Güneydoğu'yu bilmeyen, kültürünü özümsemeyen, buraları yokluk bölgesi sanan insanımız nedense yörede hizmet vermeyi kendine yediremiyor. Gelmek istemiyor, tayinini başka yere çıkartmak için torpil mekanizmasını çalıştırıyor. Oysa bir görse modern hale gelen Diyarbakır ve başka yöreleri. Ücretler inanılmaz düzeyde, büyük kentin tüm olanakları var.
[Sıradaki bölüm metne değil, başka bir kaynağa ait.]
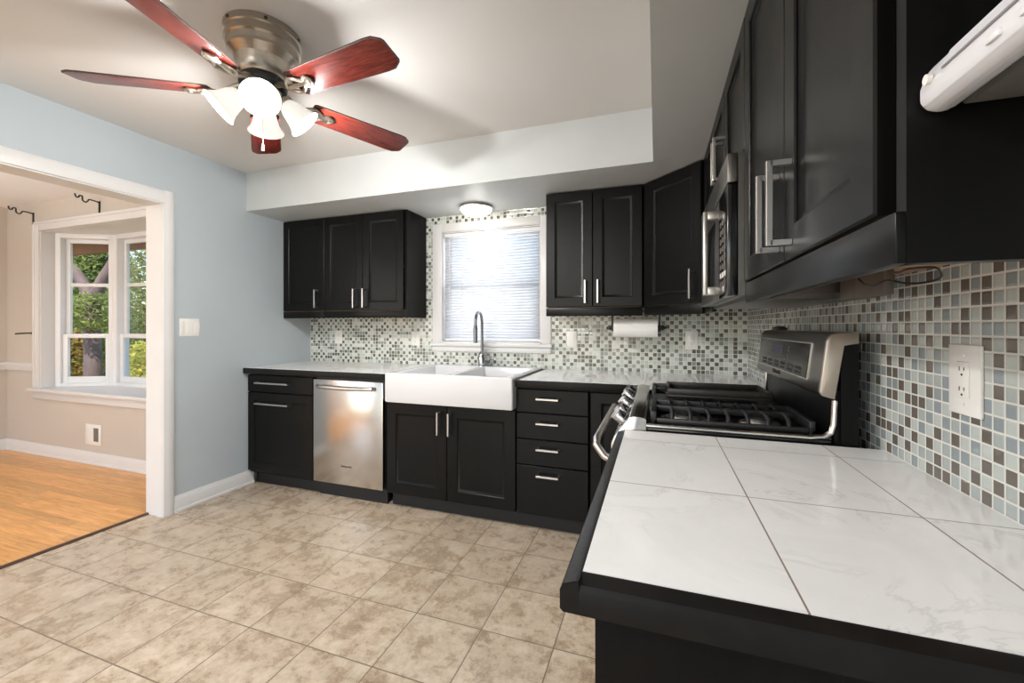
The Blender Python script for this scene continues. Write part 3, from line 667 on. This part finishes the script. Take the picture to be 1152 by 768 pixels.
def grate(y0, y1):
    g = MB(); zt = .974
    g.box(-.018, .000, y0, y1, .940, zt-.004, .003).box(.405, .420, y0, y1, .940, zt-.004, .003)
    g.box(.0, .405, y0, y0+.012, .934, .950, .003).box(.0, .405, y1-.012, y1, .940, zt-.004, .003)
    ym = (y0+y1)/2; g.box(.0, .405, ym-.006, ym+.006, .950, zt-.004, .003)
    for i in range(7):
        x = .045+.052*i; L = .10
        for yy, s_ in ((y0, 1), (y1, -1)):
            base = .945 if yy == y0 else .965
            g.tube([(x, yy+s_*.006, base), (x+.002, yy+s_*.014, zt-.012), (x+.001, yy+s_*.030, zt-.002), (x, yy+s_*.060, zt), (x-.001, yy+s_*L, zt-.004)], .0055, 8, [.006,.006,.006,.0055,.004])
    for x in (-.010, .412):
        for yy in (y0+.012, y1-.012): g.cyl((x, yy, .926), (x, yy, .95), .007)
    return g
for a, b in ((RY0+.030, RY0+.268), (RY1-.268, RY1-.030)): rl(grate(a, b), 'grate', M['black_iron'])
gy0, gy1 = RY0+.275, RY1-.275
gr = MB().box(-.012, .412, gy0, gy1, .940, .958, .004)
rl(gr, 'grate', M['black_iron'])
gd = empty('griddle_plate', (.2, RY0+.39, .976), 0, 'long dark griddle plate lying across the middle grates of the range', 'griddle')
g_ = MB().box(-.16, .175, -.105, .105, 0, .010, .003)
for a in ((-.16, .175, -.105, -.095), (-.16, .175, .095, .105), (-.16, -.150, -.095, .095), (.165, .175, -.095, .095)): g_.box(a[0], a[1], a[2], a[3], .008, .032, .003)
g_.build('plate', M['griddle'], gd)
MB().box(-.205, -.158, -.03, .03, .016, .024, .003).box(-.212, -.198, -.035, .035, .010, .030, .003).build('grip', M['black_iron'], gd)
# backguard: black lower panel, leaning stainless head with the display
rl(MB().box(.456, .470, RY0+.010, RY1-.010, .90, 1.06).box(.468, .508, RY0+.001, RY1-.001, .60, 1.19), 'back_panel', M['black_side'])
hp = [(.456,1.037),(.424,1.046),(.419,1.056),(.436,1.198),(.446,1.214),(.462,1.219),(.508,1.219),(.508,1.188),(.472,1.186)]
hd = rl(MB().prism(hp, 'y', RY0+.012, RY1-.012), 'control_head', M['steel_dark'])
for a, b in ((RY0-.001, RY0+.0118), (RY1-.0118, RY1+.001)): rl(MB().prism(hp, 'y', a, b, .003), 'end_cap', M['stove_tan'])
hd.location = (-.19, -rc, 0)
def onhead(u, v, out): # u along y, v 0..1 up the sloped face
    a = Vector((.4195, 0, 1.060)); b = Vector((.4358, 0, 1.196)); p = a+(b-a)*v; n = Vector((-(b-a).z, 0, (b-a).x)).normalized(); p += n*out; return (p.x, u, p.z)
def plate(u0, u1, v0, v1, o0, o1): return MB().rings([[onhead(u0,v0,o),onhead(u1,v0,o),onhead(u1,v1,o),onhead(u0,v1,o)] for o in (o0, o1)])
rl(plate(RY0+.105, RY1-.045, .13, .93, -.001, .003), 'display_bezel', M['nickel'], hd)
ds = rl(plate(RY0+.110, RY1-.050, .155, .905, .0, .0045), 'display', M['black_glass'], hd)
hd_objs = []
rl(plate(rc-.005, rc+.125, .55, .80, .0046, .0052), 'clock', M['clock'], hd)
def key(*a): rl(plate(*a), 'button', M['under_light'], hd)
for i in range(6):
    key(rc-.04+.035*i, rc-.025+.035*i, .42, .46, .0046, .0050)
for j in range(4):
    key(rc-.075, rc-.062, .48+.09*j, .52+.09*j, .0046, .0050); key(rc+.165, rc+.18, .48+.09*j, .52+.09*j, .0046, .0050)
for k in range(6):
    for j in range(2):
        rl(plate(RY0+.16+.085*k, RY0+.215+.085*k, .20+.10*j, .265+.10*j, .0046, .0054), 'button', M['black_matte'], hd)
# brand lettering under the display
tx = text('logo', 'KitchenAid', .022, M['slot'], r, (0,0,0), (0,0,0))
p = onhead(rc+.06, .06, .0010); tx.location = (p[0]-.19, p[1]-rc, p[2])
vy = Vector((0,-1,0)); vz = (Vector((.0163,0,.136))).normalized(); vx = vy.cross(vz)
tx.rotation_euler = Matrix((vy, vz, vx)).transposed().to_euler()
tag(MB().box(.462, .500, 1.955, 2.035, 1.2192, 1.231, .003).box(.468, .494, 1.965, 2.025, 1.229, 1.236, .003).build('timer', M['black_plastic']), 'small flat black gadget lying on top of the range backguard', 'timer')
pts = [(.49, 2.112, 1.11), (.51, 2.16, 1.06), (.535, 2.24, .99), (.545, 2.26, .945), (.54, 2.28, .93), (.535, 2.33, .955), (.53, 2.36, 1.0), (.545, 2.36, 1.05), (.552, 2.34, 1.10)]
tag(MB().tube(pts, .0022, 6).build('power_cord', M['under_light']), 'thin grey wire looping down behind the far end of the range', 'cord')

# ---------------------------------------------------------------- over-the-range microwave
MX = .194
r = empty('microwave', (MX, rc, 1.312), 0, 'black and stainless over-the-range microwave hung under the short cabinet', 'microwave')
mz = 1.312
def ml(m, name, mat, parent=None):
    o = m.build(name, mat, parent or r); o.location = (-MX, -rc, -mz) if parent is None else (0,0,0); return o
ml(MB().box(MX+.028, XT-.001, MY0+.002, MY1-.002, mz+.012, 1.737).box(MX+.05, XT-.001, MY0+.02, MY1-.02, mz, mz+.013), 'body', M['steel_dark'])
ml(MB().box(MX, MX+.027, MY0+.002, MY1-.002, 1.652, 1.737, .003), 'vent_grille', M['steel_dark'])
dy0 = MY0+.175
d_ = ml(MB().box(MX, MX+.027, dy0, MY1-.002, mz+.012, 1.648, .004), 'door', M['steel_dark'])
o = MB().box(MX-.002, MX+.004, dy0+.085, MY1-.05, mz+.065, 1.60, .002).build('door_window', M['black_enamel'], d_)
pts = [(MX+.002, dy0+.035, 1.340), (MX-.036, dy0+.035, 1.346), (MX-.041, dy0+.035, 1.37), (MX-.041, dy0+.035, 1.59), (MX-.036, dy0+.035, 1.614), (MX+.002, dy0+.035, 1.620)]
hm = MB().box(MX-.046, MX-.030, dy0+.020, dy0+.050, 1.340, 1.622, .005).box(MX-.036, MX+.002, dy0+.022, dy0+.048, 1.340, 1.368, .004).box(MX-.036, MX+.002, dy0+.022, dy0+.048, 1.594, 1.622, .004)
hm.build('handle', M['nickel'], d_)
k_ = ml(MB().box(MX, MX+.027, MY0+.002, dy0-.003, mz+.012, 1.648, .003), 'keypad', M['black_enamel'])
for i in range(8):
    b_ = MB()
    for j in range(3): b_.box(MX-.0012, MX+.001, MY0+.035+.042*j, MY0+.062+.042*j, 1.36+.027*i, 1.376+.027*i)
    b_.build('key_row', M['plastic' if i == 1 else 'under_light'], k_)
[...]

Peki neden kaçıyor bu insanlar?
Özaydın "Hele gelip bir görsünler, o zaman düşünceleri değişir" diyor. Ücret konusunda rektörün gözleri parlıyor:
"Üniversiteler içinde en yüksek ücreti DÜ ödüyor. Devletin desteğiyle üniversitemizdeki yardımcı doçent Batı'daki beş yıllık profesörün maaşını alır. Yani son rakamlarla eline 500 milyon lira para geçiyor. İş bununla da bitmez, bir o kadar da döner sermayeden para alır.
Profesörler ise bugünkü koşullarda 750 milyon liraya yakın
maaş alıyor. Döner sermayeyle rakam 1.5 milyara çıkar. Özel muayenelerde limiti kaldırdık, isteyen profesör 15.00'ten 22.00'ye kadar hasta kabul edebilir. Muayenehaneden kazanılan paranın
yüzde 65'i hekime, gerisi hastaneye kalır. Böylece profesör her ay 2.5 milyar lira hatta daha fazlasını kazanabilir. Yardımcı doçentler aynı fakültede görevli eşiyle iki milyara yakın para kazanıyor."
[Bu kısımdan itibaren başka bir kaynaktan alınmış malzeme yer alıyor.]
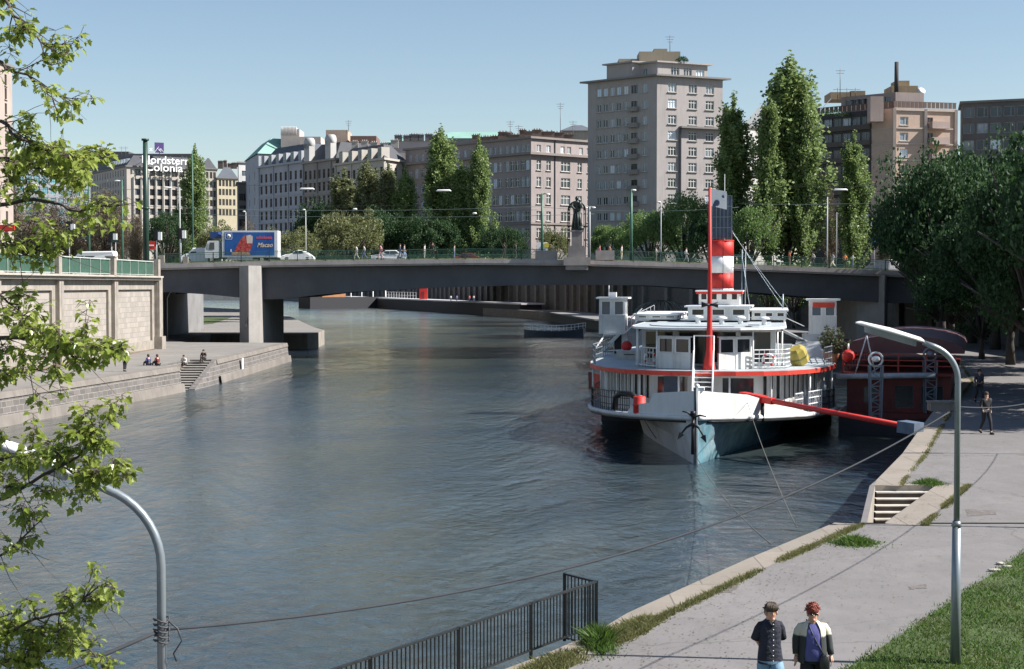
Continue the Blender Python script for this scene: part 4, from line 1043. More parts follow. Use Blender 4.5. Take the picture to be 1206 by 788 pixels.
# small boats
def smallboat(name, label, u, v, Y, L, W, rz, hc, rails=True, cab=None, group=None):
    x, _ = XZ(u, v, Y); t_ = thing(name, label, 'boat', (x, Y, 0), rz, group, world=False)
    h = MB(); secs = []
    for i in range(9):
        k = i/8; b_ = W/2*math.sin(math.pi*min(1, .12+k*.95))**.6; z = .9+.45*(abs(k-.5)*2)**2*(1 if k < .5 else .5)
        secs.append([(-b_, k*L, z), (-b_*.75, k*L, -.3), (b_*.75, k*L, -.3), (b_, k*L, z)])
    h.loft(secs, cap=True); h.poly([s[0] for s in secs]+[s[3] for s in reversed(secs)]); h.build('hull', hc, t_)
    if rails:
        r = MB()
        for a, b_ in zip(secs[:-1], secs[1:]):
            for j in (0, 3):
                for hh in (.45,.9): r.bar(Vector(a[j])+Vector((0,0,hh)), Vector(b_[j])+Vector((0,0,hh)), .06)
                r.bar(a[j], Vector(a[j])+Vector((0,0,.9)), .06)
        r.build('rails', whites, t_)
    if cab:
        MB().bb((-W*.3,L*.4,.9),(W*.3,L*.75,2.3)).build('cabin', cab, t_)
    return t_
smallboat('rowing_boat', 'small dark red rowing boat beside the left sponson of the steamer', 696, 424, 122, 5.0, 1.6, R(-62), dred, False)
smallboat('work_boat', 'grey work boat with white rails moored under the bridge', 688, 390, 246, 10, 3.4, R(75), mat('boat_dark', (.06,.07,.08), .6))
t_ = smallboat('launch', 'moored launch with a pale deck behind the steamer', 772, 392, 200, 22, 5.0, R(-10), greyw)
dm = MB(); x, z = XZ(780, 366, 180)
t2 = thing('domed_frame', 'pale tubular dome frame on a boat behind the steamer roof', 'frame', (x,180,z-1.4))
for k in range(14):
    a = math.pi*k/14; dm.tube([(x+3.3*math.cos(b_)*math.cos(a), 180+3.3*math.cos(b_)*math.sin(a), z-.3+1.5*math.sin(b_)) for b_ in [math.pi*j/10 for j in range(11)]], .045, 5)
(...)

Özaydın bu mucizenin nasıl gerçekleştiğini şöyle anlatıyor:
"Kalkınmada öncelikli bölgelerde çalışan öğretim görevlilerine, devlet memurlarına, maaş artı ödenek veriliyor. Döner sermayenin kaynağını genişlettik. 1995'te döner sermayemizin getirisi ayda 36 milyar liraydı. 1996'da döner sermayenin aylık getirisini 140 milyara çıkardım. Şimdi aylık getiri 1.5 trilyon lira. Daha çarpıcı bir rakam vereyim. DÜ'nün 1999 bütçesi 13 trilyon 870 milyar. Döner sermayenin getirisi 16.5 trilyon."
Üniversitede en büyük sıkıntının
yarım gün çalışmak olduğunu belirten Özaydın, verimli olabilmek için tüm üniversitelerin tam güne geçmesinin şart olduğunu söyledi.